#### Source excerpt
## begin
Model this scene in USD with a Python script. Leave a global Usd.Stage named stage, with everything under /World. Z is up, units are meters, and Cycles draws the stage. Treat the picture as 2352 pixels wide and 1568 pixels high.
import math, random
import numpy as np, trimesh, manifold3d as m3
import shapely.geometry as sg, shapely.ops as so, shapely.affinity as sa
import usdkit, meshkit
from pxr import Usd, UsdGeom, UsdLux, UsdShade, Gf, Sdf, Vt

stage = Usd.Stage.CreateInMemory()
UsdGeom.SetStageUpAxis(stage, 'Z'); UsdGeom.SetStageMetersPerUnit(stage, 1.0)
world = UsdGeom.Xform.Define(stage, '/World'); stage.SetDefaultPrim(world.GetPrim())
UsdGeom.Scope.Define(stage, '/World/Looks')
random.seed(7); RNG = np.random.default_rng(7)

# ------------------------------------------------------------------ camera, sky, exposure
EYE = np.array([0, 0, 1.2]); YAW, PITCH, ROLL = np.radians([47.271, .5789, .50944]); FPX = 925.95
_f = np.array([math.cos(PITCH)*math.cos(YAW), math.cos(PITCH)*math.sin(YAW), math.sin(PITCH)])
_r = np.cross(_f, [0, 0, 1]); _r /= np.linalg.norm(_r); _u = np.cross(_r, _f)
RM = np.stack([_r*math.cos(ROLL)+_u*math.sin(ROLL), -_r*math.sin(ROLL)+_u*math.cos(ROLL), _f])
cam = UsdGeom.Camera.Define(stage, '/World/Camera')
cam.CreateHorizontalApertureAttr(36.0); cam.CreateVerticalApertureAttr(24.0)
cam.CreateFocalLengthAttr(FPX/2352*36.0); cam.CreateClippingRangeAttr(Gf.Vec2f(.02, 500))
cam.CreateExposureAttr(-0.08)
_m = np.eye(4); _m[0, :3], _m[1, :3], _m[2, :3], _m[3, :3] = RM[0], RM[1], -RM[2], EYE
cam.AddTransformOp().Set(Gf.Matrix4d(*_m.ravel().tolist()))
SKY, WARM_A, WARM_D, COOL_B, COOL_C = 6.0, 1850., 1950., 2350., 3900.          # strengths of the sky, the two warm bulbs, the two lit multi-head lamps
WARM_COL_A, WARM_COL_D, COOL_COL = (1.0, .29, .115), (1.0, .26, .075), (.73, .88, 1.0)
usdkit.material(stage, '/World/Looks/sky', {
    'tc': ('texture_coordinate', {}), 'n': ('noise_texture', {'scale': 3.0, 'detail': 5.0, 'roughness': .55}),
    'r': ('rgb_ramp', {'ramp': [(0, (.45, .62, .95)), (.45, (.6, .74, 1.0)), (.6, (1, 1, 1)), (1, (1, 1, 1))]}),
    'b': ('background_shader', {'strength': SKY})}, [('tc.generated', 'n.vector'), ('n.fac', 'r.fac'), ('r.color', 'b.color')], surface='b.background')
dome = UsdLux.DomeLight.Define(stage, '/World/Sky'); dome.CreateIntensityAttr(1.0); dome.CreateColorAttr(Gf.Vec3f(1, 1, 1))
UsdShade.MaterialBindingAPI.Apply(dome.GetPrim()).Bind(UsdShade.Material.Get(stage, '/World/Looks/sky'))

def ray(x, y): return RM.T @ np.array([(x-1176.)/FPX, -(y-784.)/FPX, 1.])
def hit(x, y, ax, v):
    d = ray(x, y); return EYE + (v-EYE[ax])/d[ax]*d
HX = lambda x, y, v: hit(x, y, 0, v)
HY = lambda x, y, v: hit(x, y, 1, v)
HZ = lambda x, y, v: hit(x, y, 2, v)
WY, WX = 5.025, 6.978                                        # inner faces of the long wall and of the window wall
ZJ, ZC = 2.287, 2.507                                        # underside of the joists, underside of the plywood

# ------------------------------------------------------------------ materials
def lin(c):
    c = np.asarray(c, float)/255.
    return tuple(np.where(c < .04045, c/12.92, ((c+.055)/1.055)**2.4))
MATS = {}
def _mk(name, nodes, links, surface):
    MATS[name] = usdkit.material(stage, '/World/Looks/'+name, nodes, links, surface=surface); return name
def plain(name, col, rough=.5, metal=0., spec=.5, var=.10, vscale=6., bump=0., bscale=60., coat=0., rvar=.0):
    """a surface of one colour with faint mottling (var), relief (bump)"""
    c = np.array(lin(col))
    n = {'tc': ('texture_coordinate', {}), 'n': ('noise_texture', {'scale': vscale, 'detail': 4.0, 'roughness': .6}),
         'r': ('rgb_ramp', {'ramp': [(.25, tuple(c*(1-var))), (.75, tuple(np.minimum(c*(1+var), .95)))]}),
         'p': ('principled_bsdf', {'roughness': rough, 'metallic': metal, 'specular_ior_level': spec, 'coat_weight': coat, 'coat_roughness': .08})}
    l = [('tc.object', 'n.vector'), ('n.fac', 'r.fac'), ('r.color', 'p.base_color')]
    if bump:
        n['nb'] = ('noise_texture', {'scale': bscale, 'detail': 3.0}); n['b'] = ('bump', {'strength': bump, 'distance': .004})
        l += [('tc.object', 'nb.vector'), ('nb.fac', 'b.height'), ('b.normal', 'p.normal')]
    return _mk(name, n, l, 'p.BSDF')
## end
#### Instructions for the task
Return exactly the opening lines of the listing above, ending with the line that has "random.seed(7); RNG = np.random.default_rng(7)".

#### Solution to this task
Model this scene in USD with a Python script. Leave a global Usd.Stage named stage, with everything under /World. Z is up, units are meters, and Cycles draws the stage. Treat the picture as 2352 pixels wide and 1568 pixels high.
import math, random
import numpy as np, trimesh, manifold3d as m3
import shapely.geometry as sg, shapely.ops as so, shapely.affinity as sa
import usdkit, meshkit
from pxr import Usd, UsdGeom, UsdLux, UsdShade, Gf, Sdf, Vt

stage = Usd.Stage.CreateInMemory()
UsdGeom.SetStageUpAxis(stage, 'Z'); UsdGeom.SetStageMetersPerUnit(stage, 1.0)
world = UsdGeom.Xform.Define(stage, '/World'); stage.SetDefaultPrim(world.GetPrim())
UsdGeom.Scope.Define(stage, '/World/Looks')
random.seed(7); RNG = np.random.default_rng(7)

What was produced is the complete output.